В конце года наш фонд закрылся, но я думаю, что лорд Ллойд оценил мои усилия. Во время нашей последней встречи он предложил мне свою помощь во всём, что я пожелаю. «Только скажите, что вам нужно, — заверил он меня, — и вы это получите». Я ответил, что единственное моё желание — устроиться в военно-воздушные силы. Лорд очень удивился и спросил, зачем мне это нужно. Я сказал, что авиация — самый прогрессивный и поэтому самый привлекательный род войск. Мой отец родился в Австрии, был, по сути, иностранцем, поэтому мне было непросто туда попасть, но для влиятельного члена кабинета министров не было ничего невозможного. Лорд Ллойд выполнил своё обещание: не прошло и недели, как я был зачислен в службу разведки Королевских военно-воздушных сил.

Через неделю после этого Ллойд скончался от гриппа, перешедшего в двустороннее воспаление лёгких. Я с теплом вспоминаю последнего из наших великих проконсулов.

В ВВС меня ожидал совершенно другой коллега — майор авиации, а позже профессор, С. К. Р. Глэнвиль, которому было суждено стать ректором Королевского колледжа в Кембридже. Он был талантливым и, наверное, самым обаятельным человеком из всех моих знакомых.
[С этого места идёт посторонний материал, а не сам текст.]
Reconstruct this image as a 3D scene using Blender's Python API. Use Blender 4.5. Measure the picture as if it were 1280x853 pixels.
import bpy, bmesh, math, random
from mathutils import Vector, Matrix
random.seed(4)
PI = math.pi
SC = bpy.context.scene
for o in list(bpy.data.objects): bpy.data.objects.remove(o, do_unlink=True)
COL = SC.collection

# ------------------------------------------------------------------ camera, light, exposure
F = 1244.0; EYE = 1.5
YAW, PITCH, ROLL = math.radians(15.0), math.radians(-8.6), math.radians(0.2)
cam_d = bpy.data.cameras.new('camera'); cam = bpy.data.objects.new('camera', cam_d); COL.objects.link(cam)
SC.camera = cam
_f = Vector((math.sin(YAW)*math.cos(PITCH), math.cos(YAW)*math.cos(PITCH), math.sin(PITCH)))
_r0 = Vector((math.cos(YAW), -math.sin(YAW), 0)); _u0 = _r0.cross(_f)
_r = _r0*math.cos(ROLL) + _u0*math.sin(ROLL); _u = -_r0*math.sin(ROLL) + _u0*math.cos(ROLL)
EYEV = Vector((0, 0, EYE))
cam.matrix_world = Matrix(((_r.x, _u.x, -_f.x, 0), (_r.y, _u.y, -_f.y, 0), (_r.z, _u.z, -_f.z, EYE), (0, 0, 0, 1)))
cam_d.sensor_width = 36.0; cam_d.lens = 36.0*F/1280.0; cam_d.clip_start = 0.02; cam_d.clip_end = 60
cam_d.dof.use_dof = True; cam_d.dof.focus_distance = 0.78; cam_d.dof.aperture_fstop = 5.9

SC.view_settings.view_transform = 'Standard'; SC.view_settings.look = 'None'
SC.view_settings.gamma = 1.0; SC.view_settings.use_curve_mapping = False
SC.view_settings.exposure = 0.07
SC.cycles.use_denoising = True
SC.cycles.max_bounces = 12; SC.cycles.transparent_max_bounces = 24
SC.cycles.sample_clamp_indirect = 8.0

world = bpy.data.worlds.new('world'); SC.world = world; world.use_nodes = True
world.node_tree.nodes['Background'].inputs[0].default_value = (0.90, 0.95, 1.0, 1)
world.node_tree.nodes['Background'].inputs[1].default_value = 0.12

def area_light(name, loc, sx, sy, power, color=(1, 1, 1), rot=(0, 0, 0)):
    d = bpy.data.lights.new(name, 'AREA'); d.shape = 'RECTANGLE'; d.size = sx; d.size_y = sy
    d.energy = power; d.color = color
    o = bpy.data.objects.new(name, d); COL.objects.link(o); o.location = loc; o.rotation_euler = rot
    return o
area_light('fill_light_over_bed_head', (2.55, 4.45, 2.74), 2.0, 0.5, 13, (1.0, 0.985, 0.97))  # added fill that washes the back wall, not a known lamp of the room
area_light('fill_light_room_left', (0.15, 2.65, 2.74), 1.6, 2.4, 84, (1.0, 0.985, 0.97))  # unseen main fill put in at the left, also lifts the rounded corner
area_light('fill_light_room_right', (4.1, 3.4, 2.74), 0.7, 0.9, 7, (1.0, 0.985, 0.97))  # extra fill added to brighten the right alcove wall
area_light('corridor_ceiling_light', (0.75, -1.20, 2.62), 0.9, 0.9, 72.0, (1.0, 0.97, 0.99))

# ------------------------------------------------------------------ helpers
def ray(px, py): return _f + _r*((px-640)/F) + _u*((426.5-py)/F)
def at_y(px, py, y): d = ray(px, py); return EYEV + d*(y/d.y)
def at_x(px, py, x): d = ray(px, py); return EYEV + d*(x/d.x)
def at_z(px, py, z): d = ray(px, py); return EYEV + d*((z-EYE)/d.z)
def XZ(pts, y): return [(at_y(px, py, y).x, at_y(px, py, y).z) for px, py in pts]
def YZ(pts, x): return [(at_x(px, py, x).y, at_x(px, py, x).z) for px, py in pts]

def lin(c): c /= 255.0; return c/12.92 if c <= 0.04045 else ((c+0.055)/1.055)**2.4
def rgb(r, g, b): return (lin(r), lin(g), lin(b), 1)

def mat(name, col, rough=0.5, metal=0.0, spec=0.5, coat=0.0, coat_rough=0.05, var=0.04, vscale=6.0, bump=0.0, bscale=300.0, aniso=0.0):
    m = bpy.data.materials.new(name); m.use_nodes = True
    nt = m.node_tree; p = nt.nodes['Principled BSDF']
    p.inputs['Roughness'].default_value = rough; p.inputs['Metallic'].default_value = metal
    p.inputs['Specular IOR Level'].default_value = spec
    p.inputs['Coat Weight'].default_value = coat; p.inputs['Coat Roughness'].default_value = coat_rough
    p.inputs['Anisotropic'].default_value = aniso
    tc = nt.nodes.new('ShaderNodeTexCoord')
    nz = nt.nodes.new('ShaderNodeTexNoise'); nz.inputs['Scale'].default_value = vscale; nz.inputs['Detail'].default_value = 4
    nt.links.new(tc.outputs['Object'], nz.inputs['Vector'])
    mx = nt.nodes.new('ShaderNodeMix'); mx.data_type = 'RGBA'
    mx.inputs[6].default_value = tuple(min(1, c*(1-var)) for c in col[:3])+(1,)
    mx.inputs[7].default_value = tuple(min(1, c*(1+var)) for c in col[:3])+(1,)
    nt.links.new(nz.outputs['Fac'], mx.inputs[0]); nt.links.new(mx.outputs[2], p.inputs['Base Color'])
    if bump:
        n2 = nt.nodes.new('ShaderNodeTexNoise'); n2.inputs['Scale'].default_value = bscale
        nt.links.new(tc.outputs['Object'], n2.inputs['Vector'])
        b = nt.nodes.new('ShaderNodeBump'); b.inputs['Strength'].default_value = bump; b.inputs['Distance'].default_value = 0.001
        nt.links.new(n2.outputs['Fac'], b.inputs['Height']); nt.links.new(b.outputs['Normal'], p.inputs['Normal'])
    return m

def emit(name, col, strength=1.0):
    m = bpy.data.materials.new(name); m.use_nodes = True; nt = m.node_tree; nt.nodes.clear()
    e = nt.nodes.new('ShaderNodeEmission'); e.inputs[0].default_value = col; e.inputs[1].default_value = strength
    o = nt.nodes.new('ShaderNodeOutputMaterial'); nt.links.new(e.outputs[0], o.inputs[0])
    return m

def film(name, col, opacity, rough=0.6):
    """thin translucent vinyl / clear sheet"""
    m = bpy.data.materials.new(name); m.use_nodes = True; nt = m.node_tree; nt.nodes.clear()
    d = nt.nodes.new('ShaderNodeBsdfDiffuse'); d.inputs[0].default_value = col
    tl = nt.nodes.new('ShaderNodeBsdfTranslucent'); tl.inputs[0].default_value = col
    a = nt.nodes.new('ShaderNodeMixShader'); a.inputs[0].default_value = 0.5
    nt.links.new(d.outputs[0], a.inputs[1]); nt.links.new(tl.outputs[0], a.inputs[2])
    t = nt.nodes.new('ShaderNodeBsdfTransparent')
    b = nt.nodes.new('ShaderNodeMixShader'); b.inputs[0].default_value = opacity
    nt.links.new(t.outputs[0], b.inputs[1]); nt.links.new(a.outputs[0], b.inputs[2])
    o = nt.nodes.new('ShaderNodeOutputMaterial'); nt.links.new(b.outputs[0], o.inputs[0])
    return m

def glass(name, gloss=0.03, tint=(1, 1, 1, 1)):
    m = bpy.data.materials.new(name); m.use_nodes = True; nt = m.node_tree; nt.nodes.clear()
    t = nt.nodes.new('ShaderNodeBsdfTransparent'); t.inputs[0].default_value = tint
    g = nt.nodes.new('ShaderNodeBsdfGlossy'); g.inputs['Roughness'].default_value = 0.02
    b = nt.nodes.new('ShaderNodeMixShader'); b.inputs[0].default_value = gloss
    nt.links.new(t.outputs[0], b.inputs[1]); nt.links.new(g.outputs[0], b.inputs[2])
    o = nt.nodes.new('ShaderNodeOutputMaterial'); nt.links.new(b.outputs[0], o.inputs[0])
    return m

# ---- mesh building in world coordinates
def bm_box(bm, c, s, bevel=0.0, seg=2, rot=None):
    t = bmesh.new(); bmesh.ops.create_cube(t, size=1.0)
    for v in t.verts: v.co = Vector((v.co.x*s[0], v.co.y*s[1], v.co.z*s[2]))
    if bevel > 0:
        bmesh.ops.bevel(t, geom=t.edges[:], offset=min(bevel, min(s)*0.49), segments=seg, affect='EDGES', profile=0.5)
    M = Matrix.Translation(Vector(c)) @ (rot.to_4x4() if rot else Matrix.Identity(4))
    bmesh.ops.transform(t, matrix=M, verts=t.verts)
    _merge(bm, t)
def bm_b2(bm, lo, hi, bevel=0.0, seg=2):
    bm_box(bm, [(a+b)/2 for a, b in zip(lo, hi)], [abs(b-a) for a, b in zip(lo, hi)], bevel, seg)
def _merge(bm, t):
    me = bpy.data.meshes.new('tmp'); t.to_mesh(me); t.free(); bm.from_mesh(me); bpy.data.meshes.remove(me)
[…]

Глэнвиль, или Стивен, как я буду его называть, был моим давним другом ещё с 1925 года, когда он поступил на работу в Отдел египетских древностей Британского музея.

Теперь Стивен имел звание майора авиации и служил в подразделении министерства ВВС, которое получило известность как Управление по союзническим и иностранным связям. Будучи моим старым другом, Стивен знал, что мы близки по духу, и полагал, что мой опыт работы за границей поможет ему в нелёгком деле общения с союзническими военно-воздушными силами. Нам предстояло преодолеть множество препятствий из-за отчаянной нехватки оборудования в Королевских ВВС, да и многие офицеры регулярной армии категорически не хотели снабжать им иностранцев, полагая, что иностранцы не понимают и, соответственно, не ценят наших методов лётной подготовки, поэтому ими трудно управлять. Вскоре, однако, чехи согласились, что их эскадрилья должна войти в состав Королевских ВВС, и без промедления с нами объединились. Увы, даже после этого нам было трудно обеспечить их оборудованием. К счастью, мы обнаружили лаконичный документ, написанный премьер-министром. Он гласил: «Дайте чехам то, что они хотят». Мы стали ссылаться на этот документ в случае жестокой необходимости, и эффект был мгновенный.

Моей обязанностью было представление министерства ВВС в комитете лорда Хэнки, занимавшимся координацией поставок оборудования для всех трёх родов войск наших союзников. Армия и флот присылали на эти собрания офицеров старшего командного состава, генералов и адмиралов, но необщительным военно-воздушным силам было достаточно, чтобы их представлял офицер более низкого звания, и сделать это предстояло Глэнвилю, который тогда был всего лишь майором авиации. Как только я появился в министерстве ВВС, он перепоручил мне эту задачу, и я пришёл в ужас от мысли, что мне придётся предстать перед столь высокопоставленным обществом. Лорд Хэнки восседал во главе длинного стола в окружении всех мыслимых экспертов, гражданских и военных, а на другом конце сидел я, офицер ВВС самого низшего из существующих званий.